Dijeron que venía la nieve, hacia la medianoche, y pareció que iba a ser así, por el color blanco que se puso en el cielo y el silencio, y ese frío apaciguado, sin filo de viento, que suele anunciarla. Pero los inviernos aquí le van enseñando a uno que la nieve algunas veces parece que viene, que está a punto, y al final no llega, se queda en una sensación de pura expectativa, de anunciación sin resultado.

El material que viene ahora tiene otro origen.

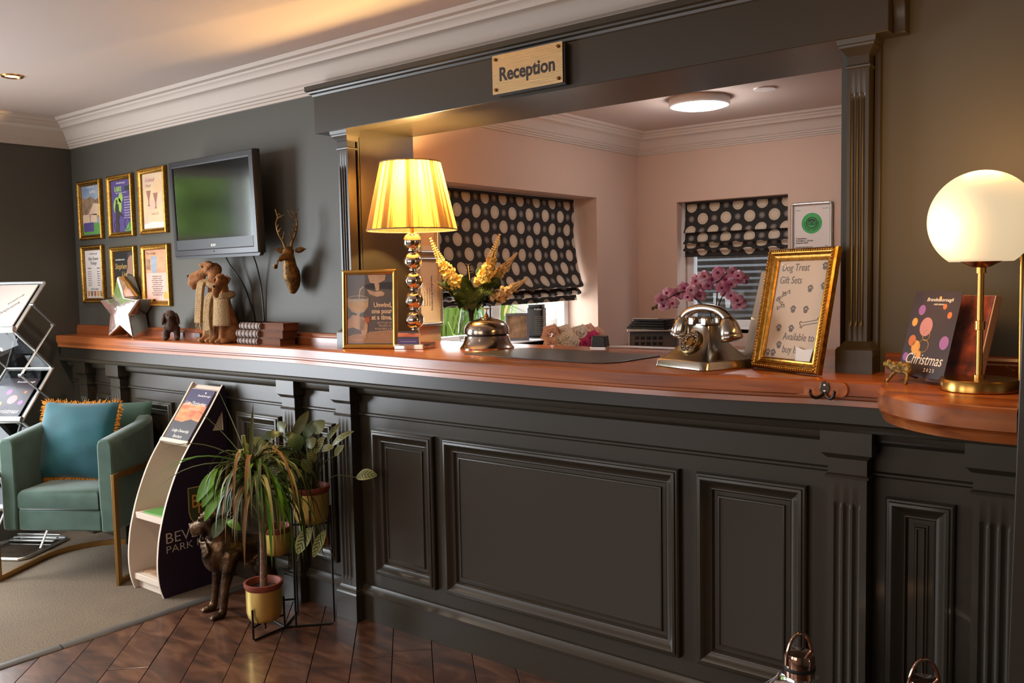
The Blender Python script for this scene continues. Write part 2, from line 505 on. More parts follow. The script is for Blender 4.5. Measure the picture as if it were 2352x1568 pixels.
# carpet: short brown pile
m, nt, b = nodes_mat('carpet', 1)
tc = nt.nodes.new('ShaderNodeTexCoord')
n1 = nt.nodes.new('ShaderNodeTexNoise'); n1.inputs['Scale'].default_value = 170; n1.inputs['Detail'].default_value = 3
n2 = nt.nodes.new('ShaderNodeTexNoise'); n2.inputs['Scale'].default_value = 3
nt.links.new(tc.outputs['Object'], n1.inputs[0]); nt.links.new(tc.outputs['Object'], n2.inputs[0])
f = mth(nt, 'ADD', mth(nt, 'MULTIPLY', n1.outputs[0], 1.3), mth(nt, 'MULTIPLY', n2.outputs[0], .35))
f = mth(nt, 'SUBTRACT', f, .35)
nt.links.new(mixc(nt, f, lin((62, 52, 42)), lin((136, 118, 96))), b.inputs['Base Color'])
bp = nt.nodes.new('ShaderNodeBump'); bp.inputs['Strength'].default_value = .7; bp.inputs['Distance'].default_value = .004
nt.links.new(n1.outputs[0], bp.inputs['Height']); nt.links.new(bp.outputs[0], b.inputs['Normal'])

# spotted blind cloth, uv in metres: staggered rows of big cream discs with small grey discs between them
m, nt, b = nodes_mat('blind_cloth', .85)
uv = nt.nodes.new('ShaderNodeUVMap'); uv.uv_map = 'uv'
sp = nt.nodes.new('ShaderNodeSeparateXYZ'); nt.links.new(uv.outputs[0], sp.inputs[0])
PX, PZ = .142, .071
row = mth(nt, 'DIVIDE', sp.outputs[1], PZ); ri = mth(nt, 'FLOOR', row); rf = mth(nt, 'SUBTRACT', mth(nt, 'FRACT', row), .5)
par = mth(nt, 'MULTIPLY', mth(nt, 'FLOORED_MODULO', ri, 2), .5)
u = mth(nt, 'ADD', mth(nt, 'DIVIDE', sp.outputs[0], PX), par)
def disc(du):
    fu = mth(nt, 'SUBTRACT', mth(nt, 'FRACT', mth(nt, 'ADD', u, du)), .5)
    a = mth(nt, 'MULTIPLY', fu, PX); c = mth(nt, 'MULTIPLY', rf, PZ)
    d = mth(nt, 'SQRT', mth(nt, 'ADD', mth(nt, 'MULTIPLY', a, a), mth(nt, 'MULTIPLY', c, c)))
    return d, mth(nt, 'ARCTAN2', c, a)
d1, an = disc(0); d2_, _ = disc(.5)
big = mth(nt, 'LESS_THAN', d1, .0325); sml = mth(nt, 'LESS_THAN', d2_, .019)
rays = mth(nt, 'MULTIPLY', mth(nt, 'LESS_THAN', mth(nt, 'SINE', mth(nt, 'MULTIPLY', an, 30)), -.45), mth(nt, 'GREATER_THAN', d1, .018))
cream = mixc(nt, rays, lin((206, 190, 168)), lin((160, 146, 126)))
g = mth(nt, 'SUBTRACT', 1, mth(nt, 'DIVIDE', d2_, .021))
grey = mixc(nt, g, lin((62, 58, 56)), lin((150, 142, 134)))
c = mixc(nt, sml, lin((40, 37, 35)), grey); c = mixc(nt, big, c, cream)
nt.links.new(c, b.inputs['Base Color'])

# pleated lampshade silk: light passes through, darker where the strings bunch together
m = bpy.data.materials.new('lampshade_silk'); m.use_nodes = True; MATS['lampshade_silk'] = m
nt = m.node_tree; nt.nodes.clear()
out = nt.nodes.new('ShaderNodeOutputMaterial'); mx = nt.nodes.new('ShaderNodeMixShader')
df = nt.nodes.new('ShaderNodeBsdfDiffuse'); tl = nt.nodes.new('ShaderNodeBsdfTranslucent')
tc = nt.nodes.new('ShaderNodeTexCoord'); sp = nt.nodes.new('ShaderNodeSeparateXYZ'); nt.links.new(tc.outputs['Object'], sp.inputs[0])
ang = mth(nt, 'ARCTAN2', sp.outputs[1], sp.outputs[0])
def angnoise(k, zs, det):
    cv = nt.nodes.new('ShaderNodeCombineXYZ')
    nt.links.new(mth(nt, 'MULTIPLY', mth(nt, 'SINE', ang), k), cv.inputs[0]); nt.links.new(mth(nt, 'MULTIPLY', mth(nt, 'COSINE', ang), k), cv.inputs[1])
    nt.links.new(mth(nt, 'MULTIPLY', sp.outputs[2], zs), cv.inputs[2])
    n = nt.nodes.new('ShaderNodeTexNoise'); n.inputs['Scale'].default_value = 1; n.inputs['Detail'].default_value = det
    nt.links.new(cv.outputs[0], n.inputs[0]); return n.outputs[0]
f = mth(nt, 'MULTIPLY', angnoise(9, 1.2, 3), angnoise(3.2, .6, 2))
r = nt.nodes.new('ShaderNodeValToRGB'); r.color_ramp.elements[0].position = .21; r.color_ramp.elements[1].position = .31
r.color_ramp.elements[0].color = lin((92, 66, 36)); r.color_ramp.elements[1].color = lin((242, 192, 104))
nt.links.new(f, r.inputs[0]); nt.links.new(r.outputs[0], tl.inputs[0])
df.inputs[0].default_value = lin((176, 140, 96))
mx.inputs[0].default_value = .5
nt.links.new(df.outputs[0], mx.inputs[1]); nt.links.new(tl.outputs[0], mx.inputs[2]); nt.links.new(mx.outputs[0], out.inputs[0])

# striped prayer-plant leaf: chevrons off the midrib, uv = (across, along)
m, nt, b = nodes_mat('leaf_striped', .45)
uv = nt.nodes.new('ShaderNodeUVMap'); uv.uv_map = 'uv'
sp = nt.nodes.new('ShaderNodeSeparateXYZ'); nt.links.new(uv.outputs[0], sp.inputs[0])
ax = mth(nt, 'ABSOLUTE', mth(nt, 'SUBTRACT', sp.outputs[0], .5))
w = mth(nt, 'SINE', mth(nt, 'MULTIPLY', mth(nt, 'SUBTRACT', sp.outputs[1], mth(nt, 'MULTIPLY', ax, .45)), 44))
st = mth(nt, 'MULTIPLY', mth(nt, 'GREATER_THAN', w, .1), mth(nt, 'LESS_THAN', ax, .36))
nt.links.new(mixc(nt, st, lin((150, 152, 92)), lin((62, 72, 32))), b.inputs['Base Color'])
# ------------------------------------------------------------------ the room
XL, YW, ZT, ZC = -5.1, 2.44, 1.1016, 2.288
# floor: a dark sub-floor carrying single planks laid on the diagonal
fl = struct(MB().box(XL, 2.4, -2.6, 2.75, -.06, -.009).build('floor', 'shade_dark'))
def clip(poly, nx, ny, c):
    out = []
    for i in range(len(poly)):
        a, b = poly[i], poly[(i+1) % len(poly)]
        da, db = nx*a[0]+ny*a[1]-c, nx*b[0]+ny*b[1]-c
        if da <= 0: out.append(a)
        if da*db < 0:
            t = da/(da-db); out.append((a[0]+(b[0]-a[0])*t, a[1]+(b[1]-a[1])*t))
    return out
PW = .1449; S2 = math.sqrt(.5)
for k in range(-18, 21):
    v0 = (-.342*S2)+k*PW                     # v = (x+y)/sqrt2 ; u = (x-y)/sqrt2 along the plank
    u = -4.6-RND.random()*1.2+(.0 if k % 2 else .5)
    while u < 2.2:
        L = 1.22
        g = .0014
        poly = [(u+g, v0+g), (u+L-g, v0+g), (u+L-g, v0+PW-g), (u+g, v0+PW-g)]
        xy = [((a+b)*S2, (b-a)*S2) for a, b in poly]
        for nx, ny, c in ((-1, 0, 3.383), (0, 1, 2.374), (1, 0, 1.2), (0, -1, 1.2)):
            xy = clip(xy, nx, ny, c)
            if len(xy) < 3: break
        if len(xy) >= 3:
            cx = sum(p[0] for p in xy)/len(xy); cy = sum(p[1] for p in xy)/len(xy)
            MB().prism([(p[0]-cx, p[1]-cy) for p in xy], -.009, RND.uniform(-.0006, .0004)).build('plank', 'plank_wood', fl, smooth=None, bevel=.0011, loc=(cx, cy, 0))
        u += L
cp = MB().box(XL, -3.425, -2.6, 2.37, -.009, .006).build('carpet', 'carpet', smooth=None)
tag(cp, 'short pile brown carpet under the armchair, left of the wooden floor', 'carpet')
st_ = thing('threshold_strip', 'grey metal threshold strip between the brown carpet and the wooden floor', 'floor strip', (-3.404, 0, 0))
def strip_prof(y0, y1): return MB().sweep([[(x, y0, z), (x, y1, z)] for x, z in ((-.02, -.008), (-.02, .006), (-.012, .0095), (.012, .0075), (.02, .001), (.02, -.008))])
strip_prof(1.493, 2.368).build('strip_length', 'strip_grey', st_)
strip_prof(.2, 1.487).build('strip_length', 'strip_grey', st_, loc=(-.003, 0, 0))

struct(MB().box(XL-.2, 2.4, -2.7, YW, ZC, ZC+.1).build('ceiling', 'ceiling_paint'))
# main wall with the reception opening
OX0, OX1, OZ = -2.705, -.795, 1.982
YB = 2.75
wb = MB()
wb.box(XL-.2, OX0, YW, YB, -.05, ZC+.1); wb.box(OX1, 2.4, YW, YB, -.05, ZC+.1)
wb.box(OX0, OX1, YW, YB, OZ, ZC+.1); wb.box(OX0, OX1, YW, YB, -.05, ZT-.065)
struct(wb.build('wall_back', 'wall_paint', smooth=None))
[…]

Lo que ha venido ha sido el frío. El frío ártico, el frío de los grandes lagos y de los paisajes sin montañas que no interrumpen la línea recta del viento del Círculo Polar. El frío que engaña, cuando se asoma uno a la ventana, porque lo que ve es una mañana de sol, una mañana de sol que al salir resulta vitrificada en un gran bloque transparente de hielo. Es el frío que hiela los primeros brotes temerarios que apuntaban en los árboles, el que entumece las manos incluso en el interior de los bolsillos, el que se cuela insidiosamente bajo la ropa, el que hiela dolorosamente las orejas, el que de pronto descubres que te entorpece hasta el habla, el que suaviza embusteramente el azul del cielo. Un frío antiguo que deja mordeduras de sabañones en las orejas y en las manos. Me suena el teléfono cuando voy por la calle, y cuando quiero contestar descubro que tengo rígidos de frío los músculos de la boca, y que me cuesta formar las palabras más simples, los labios moviéndose sin efecto en el aire.
Ahora dicen que la nieve vendrá el viernes. Pero la nieve es una soberana inescrutable que se presenta cuando quiere.